Exactly reproduce the lines that run from the one containing "Reconstruct this image" through the one containing "PI = math.pi", ends included, with no pictures.

*Dataset excerpts*.

▬▬▬

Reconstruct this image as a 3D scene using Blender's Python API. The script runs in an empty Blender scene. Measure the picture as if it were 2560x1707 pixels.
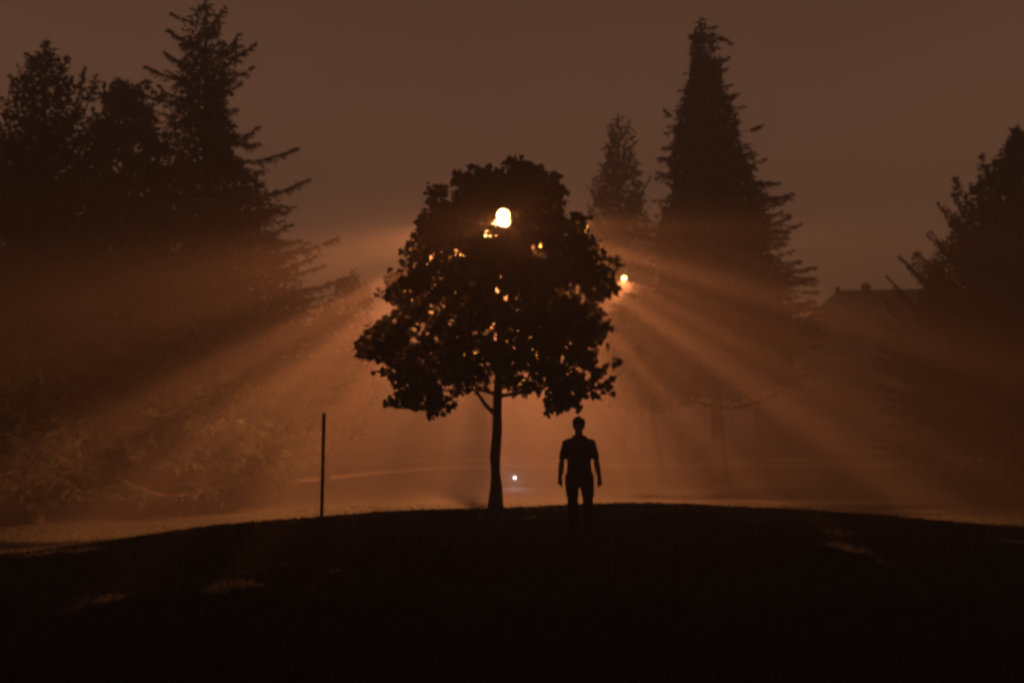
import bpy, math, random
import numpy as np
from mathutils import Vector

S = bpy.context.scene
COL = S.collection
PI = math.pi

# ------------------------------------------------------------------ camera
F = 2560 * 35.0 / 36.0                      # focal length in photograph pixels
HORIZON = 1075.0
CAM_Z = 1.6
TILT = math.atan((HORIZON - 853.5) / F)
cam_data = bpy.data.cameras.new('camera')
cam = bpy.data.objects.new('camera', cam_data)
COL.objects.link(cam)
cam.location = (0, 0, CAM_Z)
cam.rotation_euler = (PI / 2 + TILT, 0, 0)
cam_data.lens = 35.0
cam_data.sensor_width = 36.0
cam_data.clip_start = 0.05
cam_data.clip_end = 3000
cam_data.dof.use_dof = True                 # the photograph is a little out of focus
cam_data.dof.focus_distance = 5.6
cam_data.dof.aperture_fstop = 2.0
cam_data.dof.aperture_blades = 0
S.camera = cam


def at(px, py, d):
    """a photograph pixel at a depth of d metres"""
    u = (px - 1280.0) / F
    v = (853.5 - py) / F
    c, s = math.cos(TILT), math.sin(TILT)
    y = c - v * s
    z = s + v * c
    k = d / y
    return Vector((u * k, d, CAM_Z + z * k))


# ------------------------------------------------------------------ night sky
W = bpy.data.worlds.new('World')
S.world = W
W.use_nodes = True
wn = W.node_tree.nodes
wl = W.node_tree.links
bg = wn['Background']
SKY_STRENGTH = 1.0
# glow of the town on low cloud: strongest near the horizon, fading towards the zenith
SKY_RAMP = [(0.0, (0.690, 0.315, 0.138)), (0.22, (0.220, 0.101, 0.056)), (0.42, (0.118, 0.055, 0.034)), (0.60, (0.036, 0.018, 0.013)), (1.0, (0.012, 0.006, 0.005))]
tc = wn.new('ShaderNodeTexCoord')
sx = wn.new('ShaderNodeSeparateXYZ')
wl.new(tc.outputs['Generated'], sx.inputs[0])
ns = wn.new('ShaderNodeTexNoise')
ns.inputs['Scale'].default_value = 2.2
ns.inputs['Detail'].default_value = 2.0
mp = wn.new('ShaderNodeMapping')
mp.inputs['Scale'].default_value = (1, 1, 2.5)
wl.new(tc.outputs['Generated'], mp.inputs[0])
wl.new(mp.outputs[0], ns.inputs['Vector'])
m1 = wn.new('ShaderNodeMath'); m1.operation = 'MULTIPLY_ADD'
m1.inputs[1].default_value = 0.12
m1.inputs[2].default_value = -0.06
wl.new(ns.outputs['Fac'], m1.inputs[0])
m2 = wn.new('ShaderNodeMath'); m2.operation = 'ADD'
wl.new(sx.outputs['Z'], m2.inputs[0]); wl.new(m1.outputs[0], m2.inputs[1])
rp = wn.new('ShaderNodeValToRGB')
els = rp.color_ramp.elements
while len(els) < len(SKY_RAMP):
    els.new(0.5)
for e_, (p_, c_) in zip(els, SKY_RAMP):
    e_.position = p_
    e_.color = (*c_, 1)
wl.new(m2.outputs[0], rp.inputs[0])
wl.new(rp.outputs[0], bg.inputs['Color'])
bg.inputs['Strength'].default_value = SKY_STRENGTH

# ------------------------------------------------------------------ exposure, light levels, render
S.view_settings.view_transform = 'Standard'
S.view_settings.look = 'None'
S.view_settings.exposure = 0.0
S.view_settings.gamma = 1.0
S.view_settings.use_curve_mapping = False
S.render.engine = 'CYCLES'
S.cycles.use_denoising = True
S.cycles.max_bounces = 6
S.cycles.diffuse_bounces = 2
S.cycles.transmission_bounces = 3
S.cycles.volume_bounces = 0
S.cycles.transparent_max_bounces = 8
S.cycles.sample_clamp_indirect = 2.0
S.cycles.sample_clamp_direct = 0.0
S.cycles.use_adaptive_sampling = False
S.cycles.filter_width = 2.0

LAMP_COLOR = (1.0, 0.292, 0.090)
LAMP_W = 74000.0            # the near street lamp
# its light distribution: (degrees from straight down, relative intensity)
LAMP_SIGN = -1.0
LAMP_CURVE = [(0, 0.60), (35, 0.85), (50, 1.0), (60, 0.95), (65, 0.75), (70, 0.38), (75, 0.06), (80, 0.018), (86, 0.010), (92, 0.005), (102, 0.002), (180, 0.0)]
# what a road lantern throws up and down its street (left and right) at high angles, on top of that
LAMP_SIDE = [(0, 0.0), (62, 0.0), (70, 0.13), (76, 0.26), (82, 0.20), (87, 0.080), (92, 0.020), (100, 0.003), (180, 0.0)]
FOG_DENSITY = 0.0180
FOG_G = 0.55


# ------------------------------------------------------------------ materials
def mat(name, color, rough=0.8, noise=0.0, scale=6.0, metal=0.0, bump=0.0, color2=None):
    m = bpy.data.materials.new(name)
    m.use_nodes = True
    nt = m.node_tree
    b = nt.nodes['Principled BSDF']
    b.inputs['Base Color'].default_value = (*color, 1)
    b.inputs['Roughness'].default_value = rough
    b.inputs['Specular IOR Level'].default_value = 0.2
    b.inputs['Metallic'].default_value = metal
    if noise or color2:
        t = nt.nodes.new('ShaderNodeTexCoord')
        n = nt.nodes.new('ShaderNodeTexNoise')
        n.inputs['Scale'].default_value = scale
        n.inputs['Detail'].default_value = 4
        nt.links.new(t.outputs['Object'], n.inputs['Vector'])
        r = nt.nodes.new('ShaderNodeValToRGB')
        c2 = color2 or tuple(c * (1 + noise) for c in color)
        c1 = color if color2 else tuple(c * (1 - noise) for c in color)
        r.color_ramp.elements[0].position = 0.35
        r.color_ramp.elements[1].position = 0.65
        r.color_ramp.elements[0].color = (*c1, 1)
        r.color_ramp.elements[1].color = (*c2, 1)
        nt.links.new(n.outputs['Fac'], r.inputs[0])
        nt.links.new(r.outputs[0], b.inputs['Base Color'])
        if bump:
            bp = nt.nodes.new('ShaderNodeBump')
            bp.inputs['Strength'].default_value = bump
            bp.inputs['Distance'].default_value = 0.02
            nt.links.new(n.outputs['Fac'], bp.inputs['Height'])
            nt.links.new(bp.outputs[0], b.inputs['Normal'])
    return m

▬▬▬

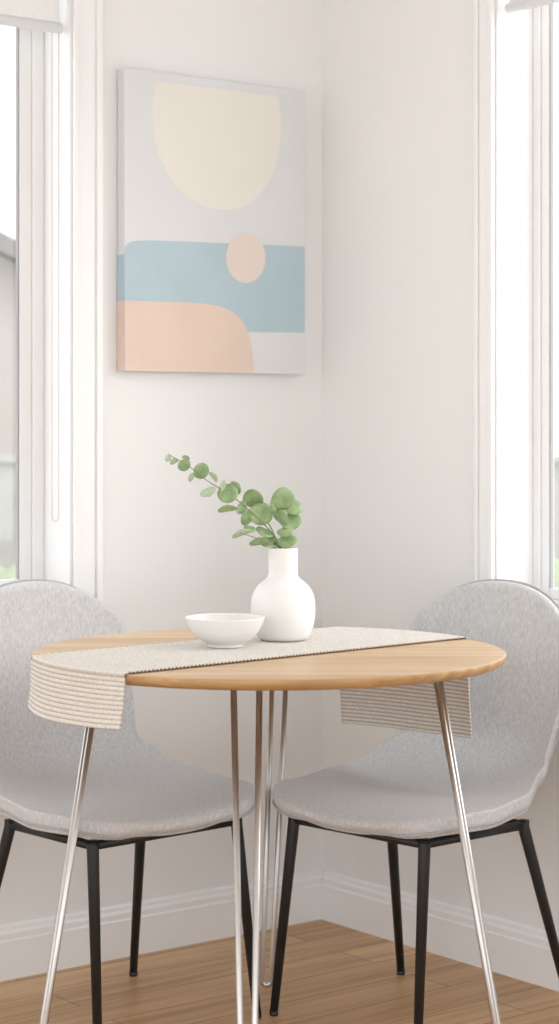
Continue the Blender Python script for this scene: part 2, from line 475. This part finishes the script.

▬▬▬

*In response*.
Reconstruct this image as a 3D scene using Blender's Python API. The script runs in an empty Blender scene. Measure the picture as if it were 2560x1707 pixels.
import bpy, math, random
import numpy as np
from mathutils import Vector

S = bpy.context.scene
COL = S.collection
PI = math.pi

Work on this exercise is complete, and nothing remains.